_EXTRACTED DATA_:

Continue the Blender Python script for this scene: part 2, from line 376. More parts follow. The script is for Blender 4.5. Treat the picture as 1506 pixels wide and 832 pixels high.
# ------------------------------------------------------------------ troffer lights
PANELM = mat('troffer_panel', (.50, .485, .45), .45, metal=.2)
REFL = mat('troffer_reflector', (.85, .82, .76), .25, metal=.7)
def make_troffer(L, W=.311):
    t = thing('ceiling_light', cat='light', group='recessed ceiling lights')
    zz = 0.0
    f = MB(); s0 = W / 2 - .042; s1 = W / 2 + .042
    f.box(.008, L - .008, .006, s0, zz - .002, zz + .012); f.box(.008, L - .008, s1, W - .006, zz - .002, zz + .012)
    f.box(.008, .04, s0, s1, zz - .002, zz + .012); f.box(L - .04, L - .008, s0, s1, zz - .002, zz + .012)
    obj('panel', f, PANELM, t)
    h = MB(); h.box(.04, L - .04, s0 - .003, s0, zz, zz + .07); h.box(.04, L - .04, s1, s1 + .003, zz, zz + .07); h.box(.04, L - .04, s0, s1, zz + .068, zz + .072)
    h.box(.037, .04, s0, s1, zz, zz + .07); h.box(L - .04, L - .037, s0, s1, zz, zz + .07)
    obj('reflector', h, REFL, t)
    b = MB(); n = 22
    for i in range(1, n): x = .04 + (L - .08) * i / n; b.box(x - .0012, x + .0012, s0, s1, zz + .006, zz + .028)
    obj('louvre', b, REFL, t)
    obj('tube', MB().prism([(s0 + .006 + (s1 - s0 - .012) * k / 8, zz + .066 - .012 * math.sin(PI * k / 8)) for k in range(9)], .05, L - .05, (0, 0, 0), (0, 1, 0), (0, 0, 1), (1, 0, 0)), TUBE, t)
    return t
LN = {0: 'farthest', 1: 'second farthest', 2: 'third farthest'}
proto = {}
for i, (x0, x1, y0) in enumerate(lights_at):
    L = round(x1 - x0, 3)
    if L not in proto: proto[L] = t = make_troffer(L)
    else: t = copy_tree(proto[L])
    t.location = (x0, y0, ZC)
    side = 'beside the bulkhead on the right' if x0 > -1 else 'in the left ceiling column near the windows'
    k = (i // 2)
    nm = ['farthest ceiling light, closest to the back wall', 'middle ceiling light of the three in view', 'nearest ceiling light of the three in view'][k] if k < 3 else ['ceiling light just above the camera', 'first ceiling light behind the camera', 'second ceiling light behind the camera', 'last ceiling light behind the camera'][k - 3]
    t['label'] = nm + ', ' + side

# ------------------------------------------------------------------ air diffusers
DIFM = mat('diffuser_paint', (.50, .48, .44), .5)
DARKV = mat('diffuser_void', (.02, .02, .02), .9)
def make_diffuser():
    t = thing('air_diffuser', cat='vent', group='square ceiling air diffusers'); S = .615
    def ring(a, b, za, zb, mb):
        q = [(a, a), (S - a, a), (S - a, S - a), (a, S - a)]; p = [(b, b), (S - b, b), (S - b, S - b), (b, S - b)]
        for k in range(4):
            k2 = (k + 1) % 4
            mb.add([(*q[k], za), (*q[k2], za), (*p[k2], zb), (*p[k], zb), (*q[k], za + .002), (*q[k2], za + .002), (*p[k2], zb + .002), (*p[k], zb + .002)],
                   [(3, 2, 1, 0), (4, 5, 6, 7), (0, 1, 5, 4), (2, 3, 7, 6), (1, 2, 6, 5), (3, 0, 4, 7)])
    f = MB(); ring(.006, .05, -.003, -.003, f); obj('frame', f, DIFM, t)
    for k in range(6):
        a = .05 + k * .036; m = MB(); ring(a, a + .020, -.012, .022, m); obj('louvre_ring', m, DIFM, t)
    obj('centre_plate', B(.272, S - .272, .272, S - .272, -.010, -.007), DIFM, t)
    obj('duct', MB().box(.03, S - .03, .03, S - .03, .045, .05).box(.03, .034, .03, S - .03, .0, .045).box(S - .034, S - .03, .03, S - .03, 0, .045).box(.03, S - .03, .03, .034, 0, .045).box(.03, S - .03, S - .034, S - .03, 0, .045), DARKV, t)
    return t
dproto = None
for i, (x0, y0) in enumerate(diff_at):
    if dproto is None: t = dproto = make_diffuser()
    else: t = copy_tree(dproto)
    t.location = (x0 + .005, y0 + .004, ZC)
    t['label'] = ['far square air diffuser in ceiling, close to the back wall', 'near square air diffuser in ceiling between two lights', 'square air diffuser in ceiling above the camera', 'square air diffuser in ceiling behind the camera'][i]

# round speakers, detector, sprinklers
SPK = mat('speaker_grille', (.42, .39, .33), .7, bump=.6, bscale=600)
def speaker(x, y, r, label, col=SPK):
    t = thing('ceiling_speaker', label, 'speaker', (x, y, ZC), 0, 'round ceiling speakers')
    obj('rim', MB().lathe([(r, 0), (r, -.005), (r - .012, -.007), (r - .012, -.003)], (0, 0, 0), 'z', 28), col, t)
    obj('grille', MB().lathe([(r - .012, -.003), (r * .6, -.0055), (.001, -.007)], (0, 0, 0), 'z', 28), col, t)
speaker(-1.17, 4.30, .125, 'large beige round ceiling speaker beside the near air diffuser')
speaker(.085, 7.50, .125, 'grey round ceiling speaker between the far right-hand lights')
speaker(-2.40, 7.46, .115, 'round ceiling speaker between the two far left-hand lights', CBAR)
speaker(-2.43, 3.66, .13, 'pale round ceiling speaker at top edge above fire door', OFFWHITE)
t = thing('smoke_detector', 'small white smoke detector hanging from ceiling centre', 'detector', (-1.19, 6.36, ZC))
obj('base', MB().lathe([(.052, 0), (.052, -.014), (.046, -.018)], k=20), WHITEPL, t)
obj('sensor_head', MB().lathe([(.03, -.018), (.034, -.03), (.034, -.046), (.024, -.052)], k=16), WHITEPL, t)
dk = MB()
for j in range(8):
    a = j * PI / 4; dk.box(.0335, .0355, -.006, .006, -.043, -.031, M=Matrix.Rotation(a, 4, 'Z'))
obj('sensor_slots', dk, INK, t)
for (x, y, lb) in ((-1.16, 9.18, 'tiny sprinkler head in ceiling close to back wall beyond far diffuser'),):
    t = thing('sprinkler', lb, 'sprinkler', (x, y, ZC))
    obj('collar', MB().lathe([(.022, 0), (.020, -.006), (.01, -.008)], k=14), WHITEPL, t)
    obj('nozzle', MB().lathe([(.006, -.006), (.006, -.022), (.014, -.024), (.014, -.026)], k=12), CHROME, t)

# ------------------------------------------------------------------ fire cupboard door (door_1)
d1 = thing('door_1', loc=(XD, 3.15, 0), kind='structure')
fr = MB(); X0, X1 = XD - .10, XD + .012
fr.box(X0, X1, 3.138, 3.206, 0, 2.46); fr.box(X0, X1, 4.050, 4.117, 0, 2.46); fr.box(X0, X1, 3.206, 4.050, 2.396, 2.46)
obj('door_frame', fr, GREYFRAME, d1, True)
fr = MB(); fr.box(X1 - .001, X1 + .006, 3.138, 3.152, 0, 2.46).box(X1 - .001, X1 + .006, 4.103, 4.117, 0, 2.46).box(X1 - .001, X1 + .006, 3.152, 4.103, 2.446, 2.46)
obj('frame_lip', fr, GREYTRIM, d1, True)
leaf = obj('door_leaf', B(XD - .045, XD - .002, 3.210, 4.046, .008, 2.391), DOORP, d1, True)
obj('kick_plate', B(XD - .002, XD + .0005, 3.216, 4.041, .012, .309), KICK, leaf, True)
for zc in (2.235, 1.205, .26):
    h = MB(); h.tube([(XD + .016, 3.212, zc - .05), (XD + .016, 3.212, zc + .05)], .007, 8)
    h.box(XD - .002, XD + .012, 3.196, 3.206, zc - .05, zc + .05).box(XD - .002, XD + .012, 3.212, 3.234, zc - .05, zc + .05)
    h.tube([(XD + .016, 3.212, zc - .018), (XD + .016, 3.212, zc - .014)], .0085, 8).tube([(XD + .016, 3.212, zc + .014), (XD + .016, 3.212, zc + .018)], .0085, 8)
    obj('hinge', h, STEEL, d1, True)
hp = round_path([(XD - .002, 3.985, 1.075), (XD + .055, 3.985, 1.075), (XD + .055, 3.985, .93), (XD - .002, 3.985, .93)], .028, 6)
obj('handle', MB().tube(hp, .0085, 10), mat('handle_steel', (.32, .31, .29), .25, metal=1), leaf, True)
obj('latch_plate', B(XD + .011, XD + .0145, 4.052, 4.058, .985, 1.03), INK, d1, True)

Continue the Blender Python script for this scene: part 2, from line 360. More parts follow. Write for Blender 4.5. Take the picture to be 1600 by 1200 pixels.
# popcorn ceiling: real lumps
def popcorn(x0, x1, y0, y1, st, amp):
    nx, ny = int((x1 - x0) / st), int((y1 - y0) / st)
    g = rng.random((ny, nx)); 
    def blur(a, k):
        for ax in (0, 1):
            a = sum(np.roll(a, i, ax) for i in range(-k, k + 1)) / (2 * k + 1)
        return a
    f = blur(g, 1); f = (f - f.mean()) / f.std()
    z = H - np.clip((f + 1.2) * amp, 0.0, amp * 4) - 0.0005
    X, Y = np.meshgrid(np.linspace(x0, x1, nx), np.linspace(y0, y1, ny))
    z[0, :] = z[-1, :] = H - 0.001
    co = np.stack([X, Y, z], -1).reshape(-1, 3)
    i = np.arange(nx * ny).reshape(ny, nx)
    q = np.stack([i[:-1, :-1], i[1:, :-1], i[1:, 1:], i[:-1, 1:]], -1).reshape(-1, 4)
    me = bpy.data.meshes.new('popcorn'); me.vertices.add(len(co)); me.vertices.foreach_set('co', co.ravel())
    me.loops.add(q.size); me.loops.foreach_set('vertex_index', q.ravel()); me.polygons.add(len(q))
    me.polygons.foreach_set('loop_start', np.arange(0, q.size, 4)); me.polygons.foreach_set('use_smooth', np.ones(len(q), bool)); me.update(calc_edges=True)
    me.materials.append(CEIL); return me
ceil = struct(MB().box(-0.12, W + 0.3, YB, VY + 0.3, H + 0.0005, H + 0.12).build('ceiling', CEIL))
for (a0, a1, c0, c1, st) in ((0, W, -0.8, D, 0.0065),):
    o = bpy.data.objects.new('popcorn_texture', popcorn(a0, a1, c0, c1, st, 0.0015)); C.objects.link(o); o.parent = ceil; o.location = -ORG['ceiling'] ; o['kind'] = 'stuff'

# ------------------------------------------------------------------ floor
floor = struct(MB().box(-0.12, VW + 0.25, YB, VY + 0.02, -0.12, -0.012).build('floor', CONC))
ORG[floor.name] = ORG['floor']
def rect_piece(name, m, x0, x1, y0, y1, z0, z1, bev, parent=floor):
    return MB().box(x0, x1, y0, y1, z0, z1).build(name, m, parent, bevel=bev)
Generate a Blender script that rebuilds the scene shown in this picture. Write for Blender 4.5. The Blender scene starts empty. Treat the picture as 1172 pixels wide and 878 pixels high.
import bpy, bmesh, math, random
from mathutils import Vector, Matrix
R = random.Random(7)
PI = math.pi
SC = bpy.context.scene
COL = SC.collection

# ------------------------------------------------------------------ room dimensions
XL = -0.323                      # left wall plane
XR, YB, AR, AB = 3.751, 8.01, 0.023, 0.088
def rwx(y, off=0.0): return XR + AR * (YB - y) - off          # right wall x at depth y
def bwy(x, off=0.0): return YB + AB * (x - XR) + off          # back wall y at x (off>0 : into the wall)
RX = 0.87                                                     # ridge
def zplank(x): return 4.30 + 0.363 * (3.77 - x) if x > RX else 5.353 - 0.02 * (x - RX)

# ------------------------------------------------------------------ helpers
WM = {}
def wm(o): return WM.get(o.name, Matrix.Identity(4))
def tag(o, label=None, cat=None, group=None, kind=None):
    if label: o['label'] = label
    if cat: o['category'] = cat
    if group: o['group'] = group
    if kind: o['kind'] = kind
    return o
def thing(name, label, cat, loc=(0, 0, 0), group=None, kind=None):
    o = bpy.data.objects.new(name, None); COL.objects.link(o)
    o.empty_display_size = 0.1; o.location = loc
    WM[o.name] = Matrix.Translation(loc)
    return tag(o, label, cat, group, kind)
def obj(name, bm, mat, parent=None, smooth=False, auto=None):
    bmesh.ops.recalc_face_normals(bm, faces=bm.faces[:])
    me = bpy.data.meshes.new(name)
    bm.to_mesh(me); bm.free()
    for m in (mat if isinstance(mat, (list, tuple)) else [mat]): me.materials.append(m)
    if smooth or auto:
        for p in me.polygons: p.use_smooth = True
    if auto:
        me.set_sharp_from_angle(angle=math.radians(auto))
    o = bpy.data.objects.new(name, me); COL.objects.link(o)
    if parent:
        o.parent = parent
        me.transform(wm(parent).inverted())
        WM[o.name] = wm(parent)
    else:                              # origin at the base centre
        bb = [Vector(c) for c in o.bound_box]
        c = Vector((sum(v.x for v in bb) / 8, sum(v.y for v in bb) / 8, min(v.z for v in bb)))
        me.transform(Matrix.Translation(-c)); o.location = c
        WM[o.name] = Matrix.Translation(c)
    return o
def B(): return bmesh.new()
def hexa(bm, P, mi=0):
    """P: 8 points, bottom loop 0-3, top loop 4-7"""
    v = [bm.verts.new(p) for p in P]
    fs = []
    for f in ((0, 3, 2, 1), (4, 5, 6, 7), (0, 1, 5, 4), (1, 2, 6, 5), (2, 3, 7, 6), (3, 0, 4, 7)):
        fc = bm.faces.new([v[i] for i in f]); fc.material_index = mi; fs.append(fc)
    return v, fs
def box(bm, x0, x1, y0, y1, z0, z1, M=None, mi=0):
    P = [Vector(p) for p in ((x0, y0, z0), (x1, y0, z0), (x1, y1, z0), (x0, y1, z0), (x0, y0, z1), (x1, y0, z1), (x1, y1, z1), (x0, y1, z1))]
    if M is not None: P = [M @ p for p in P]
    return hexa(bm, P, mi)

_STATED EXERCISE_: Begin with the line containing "Generate a Blender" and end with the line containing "COL = SC.collection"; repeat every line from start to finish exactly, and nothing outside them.

_EXERCISE ANSWER_:
Generate a Blender script that rebuilds the scene shown in this picture. Write for Blender 4.5. The Blender scene starts empty. Treat the picture as 1172 pixels wide and 878 pixels high.
import bpy, bmesh, math, random
from mathutils import Vector, Matrix
R = random.Random(7)
PI = math.pi
SC = bpy.context.scene
COL = SC.collection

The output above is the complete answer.